# Task brief
Find the lines holding "from" and copy them.

++++ Given material

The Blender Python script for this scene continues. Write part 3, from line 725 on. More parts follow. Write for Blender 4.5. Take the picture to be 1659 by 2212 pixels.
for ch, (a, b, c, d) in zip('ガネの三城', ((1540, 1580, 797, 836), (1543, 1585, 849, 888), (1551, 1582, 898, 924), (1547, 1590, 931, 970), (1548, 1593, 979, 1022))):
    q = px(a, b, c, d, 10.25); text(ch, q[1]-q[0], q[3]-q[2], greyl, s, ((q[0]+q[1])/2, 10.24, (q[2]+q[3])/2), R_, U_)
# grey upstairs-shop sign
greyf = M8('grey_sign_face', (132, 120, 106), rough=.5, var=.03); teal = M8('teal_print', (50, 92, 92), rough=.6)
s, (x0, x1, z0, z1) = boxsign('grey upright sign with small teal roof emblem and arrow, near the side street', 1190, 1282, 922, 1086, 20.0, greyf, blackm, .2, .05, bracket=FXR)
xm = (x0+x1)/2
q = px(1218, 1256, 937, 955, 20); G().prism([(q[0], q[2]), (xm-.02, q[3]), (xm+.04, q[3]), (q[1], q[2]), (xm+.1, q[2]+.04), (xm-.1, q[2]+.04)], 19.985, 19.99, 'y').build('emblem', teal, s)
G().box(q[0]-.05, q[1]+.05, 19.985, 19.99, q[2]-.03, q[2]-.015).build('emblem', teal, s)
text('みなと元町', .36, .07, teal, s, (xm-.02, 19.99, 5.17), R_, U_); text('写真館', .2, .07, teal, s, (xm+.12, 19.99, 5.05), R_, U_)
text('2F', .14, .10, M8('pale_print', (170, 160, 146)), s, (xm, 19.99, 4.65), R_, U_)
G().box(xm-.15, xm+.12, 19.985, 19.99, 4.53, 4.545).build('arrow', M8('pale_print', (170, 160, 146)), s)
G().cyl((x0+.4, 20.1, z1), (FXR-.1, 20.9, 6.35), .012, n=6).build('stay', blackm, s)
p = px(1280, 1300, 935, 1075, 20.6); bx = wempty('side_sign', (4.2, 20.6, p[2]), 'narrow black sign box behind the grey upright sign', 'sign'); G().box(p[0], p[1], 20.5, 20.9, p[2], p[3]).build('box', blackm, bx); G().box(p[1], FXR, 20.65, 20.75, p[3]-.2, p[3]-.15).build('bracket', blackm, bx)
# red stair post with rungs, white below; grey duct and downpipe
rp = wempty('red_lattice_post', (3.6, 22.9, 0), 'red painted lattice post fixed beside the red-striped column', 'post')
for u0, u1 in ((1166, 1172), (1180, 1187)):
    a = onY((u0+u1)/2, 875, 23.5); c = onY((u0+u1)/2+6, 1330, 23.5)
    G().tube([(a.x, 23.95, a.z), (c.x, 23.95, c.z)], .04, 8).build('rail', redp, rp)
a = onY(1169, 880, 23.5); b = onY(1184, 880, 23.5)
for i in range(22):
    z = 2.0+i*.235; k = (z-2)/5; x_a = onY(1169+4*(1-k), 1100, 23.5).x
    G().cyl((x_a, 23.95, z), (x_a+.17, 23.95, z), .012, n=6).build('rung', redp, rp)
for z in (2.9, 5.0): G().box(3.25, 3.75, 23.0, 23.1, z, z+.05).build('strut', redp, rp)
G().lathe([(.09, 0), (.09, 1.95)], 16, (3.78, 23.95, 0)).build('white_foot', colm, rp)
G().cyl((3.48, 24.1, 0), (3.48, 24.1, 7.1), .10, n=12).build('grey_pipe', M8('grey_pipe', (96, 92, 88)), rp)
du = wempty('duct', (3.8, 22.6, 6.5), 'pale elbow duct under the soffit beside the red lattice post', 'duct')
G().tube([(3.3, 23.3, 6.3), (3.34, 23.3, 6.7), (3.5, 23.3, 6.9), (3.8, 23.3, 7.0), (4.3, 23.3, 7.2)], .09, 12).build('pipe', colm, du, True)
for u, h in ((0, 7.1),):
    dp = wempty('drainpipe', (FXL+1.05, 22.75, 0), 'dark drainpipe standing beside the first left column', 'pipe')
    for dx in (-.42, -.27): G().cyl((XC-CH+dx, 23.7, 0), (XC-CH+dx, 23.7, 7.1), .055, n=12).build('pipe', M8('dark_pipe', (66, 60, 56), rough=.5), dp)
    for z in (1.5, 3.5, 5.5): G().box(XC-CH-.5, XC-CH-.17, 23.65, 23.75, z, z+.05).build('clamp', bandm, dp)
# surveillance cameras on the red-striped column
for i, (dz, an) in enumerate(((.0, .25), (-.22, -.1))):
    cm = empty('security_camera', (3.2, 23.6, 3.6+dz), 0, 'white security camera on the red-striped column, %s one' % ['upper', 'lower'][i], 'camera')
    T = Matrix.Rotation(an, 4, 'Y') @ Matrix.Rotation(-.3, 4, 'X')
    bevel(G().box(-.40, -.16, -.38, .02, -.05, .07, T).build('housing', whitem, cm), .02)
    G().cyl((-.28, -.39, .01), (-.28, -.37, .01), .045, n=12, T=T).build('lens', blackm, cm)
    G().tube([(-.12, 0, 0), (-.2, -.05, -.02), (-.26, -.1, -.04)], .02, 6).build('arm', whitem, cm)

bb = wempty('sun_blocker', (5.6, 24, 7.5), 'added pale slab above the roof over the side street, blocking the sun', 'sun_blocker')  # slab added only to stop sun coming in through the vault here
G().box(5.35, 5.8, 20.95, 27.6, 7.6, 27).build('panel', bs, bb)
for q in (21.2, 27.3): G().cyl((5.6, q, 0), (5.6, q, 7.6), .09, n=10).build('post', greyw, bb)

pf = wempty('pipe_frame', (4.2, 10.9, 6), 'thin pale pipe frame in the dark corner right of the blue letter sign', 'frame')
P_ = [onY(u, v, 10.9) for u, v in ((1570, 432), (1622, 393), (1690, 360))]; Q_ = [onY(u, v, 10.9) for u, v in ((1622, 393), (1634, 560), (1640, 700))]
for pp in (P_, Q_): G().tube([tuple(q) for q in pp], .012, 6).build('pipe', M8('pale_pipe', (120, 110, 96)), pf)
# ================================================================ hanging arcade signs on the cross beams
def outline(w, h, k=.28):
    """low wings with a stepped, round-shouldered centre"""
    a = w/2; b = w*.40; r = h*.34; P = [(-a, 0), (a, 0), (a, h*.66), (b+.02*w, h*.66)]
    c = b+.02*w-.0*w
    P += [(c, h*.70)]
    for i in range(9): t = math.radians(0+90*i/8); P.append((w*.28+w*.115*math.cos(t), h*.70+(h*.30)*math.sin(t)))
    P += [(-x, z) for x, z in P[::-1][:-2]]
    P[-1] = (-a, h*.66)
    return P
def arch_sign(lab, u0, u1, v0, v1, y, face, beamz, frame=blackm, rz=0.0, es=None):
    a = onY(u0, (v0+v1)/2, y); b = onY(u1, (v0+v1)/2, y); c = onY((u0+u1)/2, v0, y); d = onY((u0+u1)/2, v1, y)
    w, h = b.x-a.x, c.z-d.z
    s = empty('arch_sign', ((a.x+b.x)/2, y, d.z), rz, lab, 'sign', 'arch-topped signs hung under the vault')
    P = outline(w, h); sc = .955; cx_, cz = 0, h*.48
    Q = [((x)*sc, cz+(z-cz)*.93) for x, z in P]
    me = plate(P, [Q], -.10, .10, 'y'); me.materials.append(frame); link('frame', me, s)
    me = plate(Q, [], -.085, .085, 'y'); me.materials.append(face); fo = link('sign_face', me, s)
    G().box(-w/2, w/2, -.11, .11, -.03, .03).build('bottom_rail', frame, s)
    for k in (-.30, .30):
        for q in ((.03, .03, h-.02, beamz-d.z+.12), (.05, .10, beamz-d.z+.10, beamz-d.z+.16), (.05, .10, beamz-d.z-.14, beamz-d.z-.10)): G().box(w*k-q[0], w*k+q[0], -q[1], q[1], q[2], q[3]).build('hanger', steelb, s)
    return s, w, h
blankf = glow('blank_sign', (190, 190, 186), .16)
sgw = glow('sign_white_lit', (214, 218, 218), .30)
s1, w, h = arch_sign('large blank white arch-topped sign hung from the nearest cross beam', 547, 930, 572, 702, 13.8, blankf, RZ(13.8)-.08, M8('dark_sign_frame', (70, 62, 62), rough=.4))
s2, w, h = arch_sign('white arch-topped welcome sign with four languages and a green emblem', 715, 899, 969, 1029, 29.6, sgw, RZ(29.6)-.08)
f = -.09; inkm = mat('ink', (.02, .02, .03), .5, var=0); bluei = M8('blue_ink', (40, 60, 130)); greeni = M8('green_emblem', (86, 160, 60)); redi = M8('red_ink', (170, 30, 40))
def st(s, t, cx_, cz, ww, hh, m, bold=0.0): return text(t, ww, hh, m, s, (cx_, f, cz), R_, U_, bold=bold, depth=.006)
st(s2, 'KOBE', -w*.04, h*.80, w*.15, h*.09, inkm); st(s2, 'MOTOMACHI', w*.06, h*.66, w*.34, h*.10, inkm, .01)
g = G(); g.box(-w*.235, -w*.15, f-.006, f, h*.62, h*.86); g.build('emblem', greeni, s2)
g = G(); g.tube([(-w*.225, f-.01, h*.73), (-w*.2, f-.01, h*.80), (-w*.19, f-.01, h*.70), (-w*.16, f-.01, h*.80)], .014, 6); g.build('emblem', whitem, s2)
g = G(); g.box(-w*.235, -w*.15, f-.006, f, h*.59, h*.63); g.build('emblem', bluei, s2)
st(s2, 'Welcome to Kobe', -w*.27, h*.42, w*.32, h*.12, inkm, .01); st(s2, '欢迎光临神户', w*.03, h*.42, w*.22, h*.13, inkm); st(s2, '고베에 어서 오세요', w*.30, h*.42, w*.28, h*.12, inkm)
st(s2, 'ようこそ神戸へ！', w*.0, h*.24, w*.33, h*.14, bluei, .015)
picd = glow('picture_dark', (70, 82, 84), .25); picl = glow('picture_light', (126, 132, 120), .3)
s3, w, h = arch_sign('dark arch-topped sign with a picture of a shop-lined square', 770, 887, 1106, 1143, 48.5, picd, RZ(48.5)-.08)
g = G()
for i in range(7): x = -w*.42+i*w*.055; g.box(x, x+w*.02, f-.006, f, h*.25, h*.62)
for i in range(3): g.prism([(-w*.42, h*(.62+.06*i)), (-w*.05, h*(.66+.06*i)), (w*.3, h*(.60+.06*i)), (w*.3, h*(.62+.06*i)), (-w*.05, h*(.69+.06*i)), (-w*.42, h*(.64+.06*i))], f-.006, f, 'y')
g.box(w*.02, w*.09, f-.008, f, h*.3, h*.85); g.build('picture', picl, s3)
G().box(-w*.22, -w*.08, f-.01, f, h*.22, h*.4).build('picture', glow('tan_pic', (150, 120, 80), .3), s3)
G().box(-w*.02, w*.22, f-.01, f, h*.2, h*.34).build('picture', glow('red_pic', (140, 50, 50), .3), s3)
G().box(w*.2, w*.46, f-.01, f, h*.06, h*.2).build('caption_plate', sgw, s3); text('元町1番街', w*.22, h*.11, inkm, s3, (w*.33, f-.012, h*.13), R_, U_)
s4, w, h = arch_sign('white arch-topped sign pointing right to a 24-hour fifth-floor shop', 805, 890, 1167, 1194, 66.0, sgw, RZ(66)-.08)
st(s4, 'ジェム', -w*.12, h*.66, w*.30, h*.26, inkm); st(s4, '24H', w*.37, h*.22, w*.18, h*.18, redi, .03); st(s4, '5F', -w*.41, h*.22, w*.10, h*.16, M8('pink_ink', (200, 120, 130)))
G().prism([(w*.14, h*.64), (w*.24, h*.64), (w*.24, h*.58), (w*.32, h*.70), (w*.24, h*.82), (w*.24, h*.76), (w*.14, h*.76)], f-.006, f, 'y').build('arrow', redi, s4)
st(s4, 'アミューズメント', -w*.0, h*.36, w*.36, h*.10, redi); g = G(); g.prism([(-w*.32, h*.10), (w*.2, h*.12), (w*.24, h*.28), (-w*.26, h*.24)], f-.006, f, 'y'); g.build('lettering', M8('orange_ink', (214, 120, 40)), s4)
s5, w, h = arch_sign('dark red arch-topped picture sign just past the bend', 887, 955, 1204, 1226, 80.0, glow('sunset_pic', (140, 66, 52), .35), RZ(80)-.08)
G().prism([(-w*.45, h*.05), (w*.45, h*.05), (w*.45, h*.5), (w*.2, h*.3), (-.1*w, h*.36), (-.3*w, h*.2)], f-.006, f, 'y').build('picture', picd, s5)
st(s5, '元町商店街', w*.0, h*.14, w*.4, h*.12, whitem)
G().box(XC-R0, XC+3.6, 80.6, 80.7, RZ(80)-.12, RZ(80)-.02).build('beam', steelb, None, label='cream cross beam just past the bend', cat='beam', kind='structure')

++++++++

# Written response
The Blender Python script for this scene continues. Write part 3, from line 725 on. More parts follow. Write for Blender 4.5. Take the picture to be 1659 by 2212 pixels.
s1, w, h = arch_sign('large blank white arch-topped sign hung from the nearest cross beam', 547, 930, 572, 702, 13.8, blankf, RZ(13.8)-.08, M8('dark_sign_frame', (70, 62, 62), rough=.4))